でも、ユニクロで服を買うときに生産地なんて気にしないじゃないですか。
販売者(社)である「ユニクロ」にだけ着目するのが大方です。
同じように、買い手は「魚沼産」といったところまでしか着目しない。
それだからか、農家や漁師の人も、自分の採ったものが「どこどこ産のものとしてどう販売されているか」にそれほど関心がなかった。

僕は生産者が販売者であっていいと思うし、そういうスタイルでこそ、作り手の「こだわり」だってより主張できる。
生産者と消費者の間にドラマも生まれる。
高橋さんが言う、「生きる」リアリティーの再生にもつながる。

農業・漁業の担い手不足や高齢化解決のカギは「エンタメ化」にある

高橋 ポケマルに登録している生産者の中に、何人か元サラリーマンがいるんですけど、彼らが「これまでは組織の歯車としてシステムの一部しか動かせなかった。
でも今は、全部動かせる」とうれしそうに言うんです。
作って、加工して、販売するところまで全部です。

ネルソン・マンデラ(アパルトヘイト撤廃に尽力したノーベル平和賞受賞者)が「私がわが魂の指揮官なのだ」という箴言を残していますが、自分の人生を自分で動かし、自分を指揮するって幸せだなと思うんです。
田端さんが言ってくれた「生産者が販売者であっていい」という、まさに値段をつけて売るところまでを農家や漁師ができたら、彼らはもう指揮官なんですよ。

高橋 …世間には、「自然に近い暮らしをしている人たちは遅れている」みたいな感覚が確かにある。
この壁は簡単には壊せないです。
だからこそ「発信」を通して、農家・漁師の「楽しい!」を伝えたいんです。
農業・漁業は担い手が不足し、高齢化していて大変ですけど、それを「大変だ」って伝えるだけじゃダメで、ある意味でエンタメ化して伝えなきゃいけない。
「楽しそう」というところに人は集まるから。

田端 農作物にしろ何にしろ、安定供給されるとクリエイティブさって見えにくくなるんです。
たとえば堀江さん(=堀江貴文さん)がプロデュースされてる「WAGYUMAFIA」って、時々チャンピオン牛を落札して仕入れて絞めて、後日、会員で食べるんです。
その牛は安定供給されないものだから、逆に価値が出る。
しかも会員は自分たちが絞めたものとして食べるから、ある意味で牛の命に対する感覚だって変わってくる。
神聖さというと大げさですけど、ありがたみというか。
そういうことってハンバーガーの肉では起こらないし、その一連の動きってやっぱり楽しいんですよね。
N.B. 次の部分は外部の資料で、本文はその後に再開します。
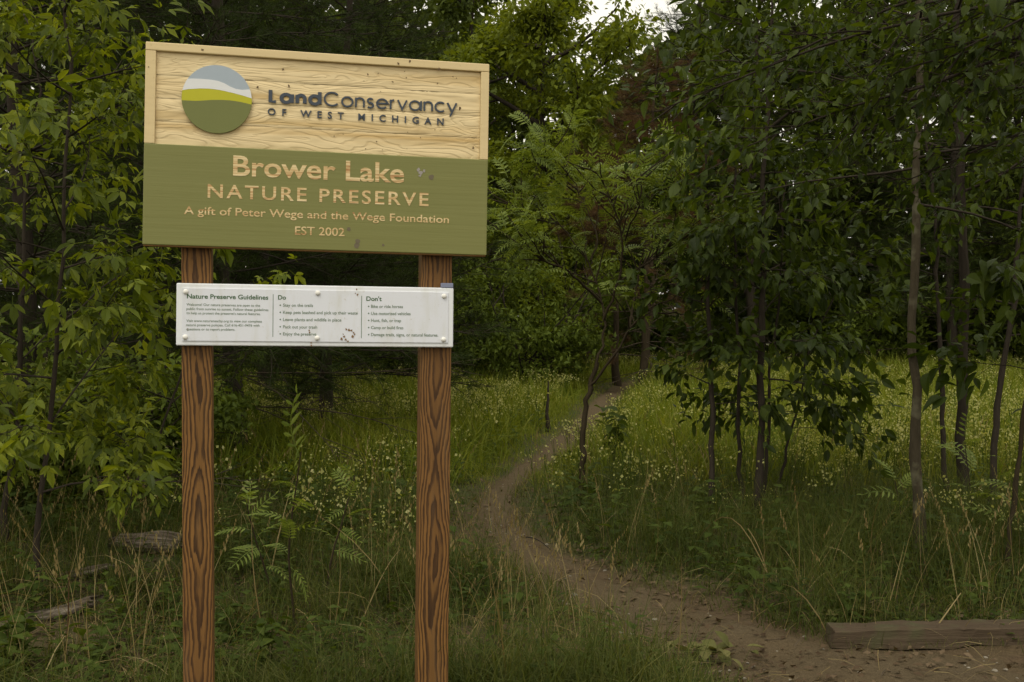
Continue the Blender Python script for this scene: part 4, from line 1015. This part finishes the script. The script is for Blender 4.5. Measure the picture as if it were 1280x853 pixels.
# the wood behind everything reads as one mass
def far_wood():
    g = np.random.default_rng(77); N = 80000; x = g.uniform(-62, 62, N); y = 44+10*g.random(N)+abs(x)*.0
    top = 18+3*vnoise(x, x*0, 5, 3)+2*vnoise(x, x*0, 2, 5); gap = np.exp(-((x-3.6)/4.2)**2); top = top-gap*5.5
    z = gz(x, y)+g.random(N)**.8*top*(1-.0*x); clump = vnoise(x*1.3, z*1.3, 1.6, 8); k = clump > np.where(z < 9, -1.1, -.5); x, y, z = x[k], y[k], z[k]
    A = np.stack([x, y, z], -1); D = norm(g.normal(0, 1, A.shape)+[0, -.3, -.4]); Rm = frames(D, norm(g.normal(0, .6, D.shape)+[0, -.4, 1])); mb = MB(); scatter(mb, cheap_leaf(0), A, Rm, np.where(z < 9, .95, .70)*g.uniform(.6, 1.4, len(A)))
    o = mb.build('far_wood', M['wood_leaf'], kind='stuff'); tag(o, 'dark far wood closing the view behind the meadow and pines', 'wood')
    mb = MB()
    for i in range(90):
        X = g.uniform(-50, 50); Yp = g.uniform(42, 52); P, r = trunk_poly((X, Yp, float(gz(X, Yp))), (X+g.normal()*.5, Yp, float(gz(X, Yp))+g.uniform(8, 11)), g.uniform(.1, .22), .06, g, .05, 6); tube(mb, P, r, 6)
    tag(mb.build('far_trunks', M['bark_dark'], kind='stuff'), 'dark trunks standing inside the far wood', 'wood')
far_wood()

# ------------------------------------------------------------------ ground vegetation
def field_pts(g, n, y0, y1, xm=1.15, power=1.0):
    """random points in the strip the view covers, denser near"""
    y = y0*(y1/y0)**(g.random(n)**power); x = (g.random(n)*2-1)*(y*640/FPX*xm+.4); return x, y
CLEAR = [(*px2g(188, 712), .24), (*px2g(60, 795), .20), (*px2g(100, 740), .14)]
def clearing(x, y):
    k = np.ones(len(x), bool)
    for a, b, r in CLEAR: k &= ~((np.hypot(x-a, (y-b)*.8) < r) & (vnoise(x, y, .08, 90) > -.75))
    return k
def lay(mb, tm, x, y, s, g, lean=.25, wide=None, z=None):
    n = len(x); a = g.uniform(0, 2*pi, n); up = norm(np.stack([g.normal(0, lean, n), g.normal(0, lean, n), np.ones(n)], -1)); d = np.stack([np.cos(a), np.sin(a), np.zeros(n)], -1)
    X = norm(np.cross(d, up)); Yv = np.cross(up, X); Rm = np.stack([X, Yv, up], -1); P = np.stack([x, y, gz(x, y)-.01 if z is None else z], -1)
    S = np.stack([s*(1 if wide is None else wide), s, s], -1) if wide is not None else s; scatter(mb, tm, P, Rm, S)
BL = [blade(4, b, .011) for b in (.35, .8, 1.3, 1.9)]; BL2 = [blade(2, b, .014) for b in (.4, 1.0, 1.6)]
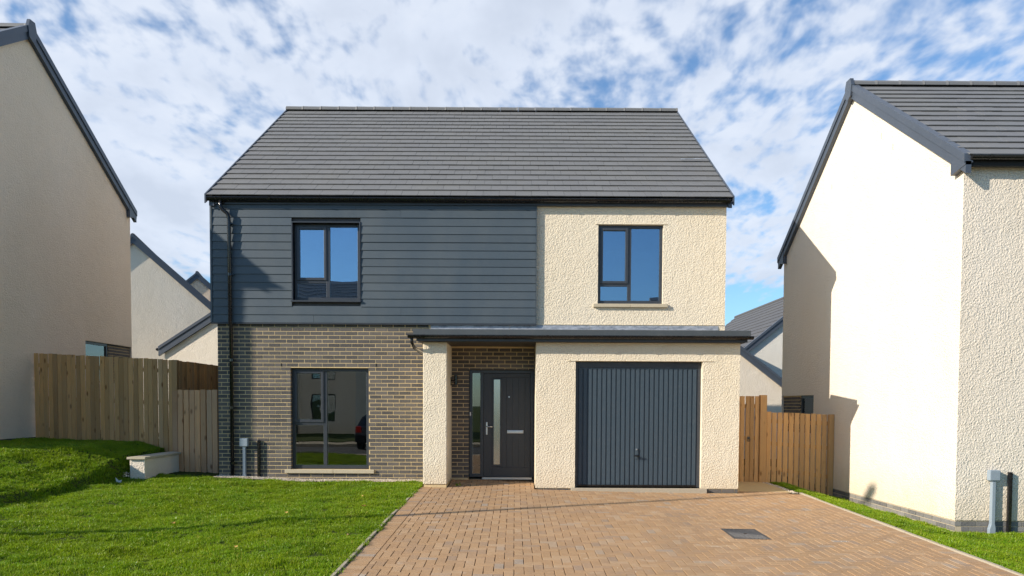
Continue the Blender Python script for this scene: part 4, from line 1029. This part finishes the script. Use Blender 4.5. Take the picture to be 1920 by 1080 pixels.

…

――生産者は「発信する=特別なこと」と思ったりしませんか?

田端 ITから遠いと思っている人は多いです。
だからこそ、いま全国に向けてエンパワーしています。
発信は誰でもできる。
皆さん「いやあ、発信っていっても何を書いたらいいかわからないし」って言いますけど、全然そうじゃない。

そこを戦略顧問としてレクチャーしていますが、とりあえずやってみたらいいと思う。
皆フォロワー1桁から始めて、炎上することもまずないし、失敗したって大したことは起きないんですから、どんどんトライ&エラーしてほしい。
発信自体が価値をもつし、現実に影響を与えるのは確かですから。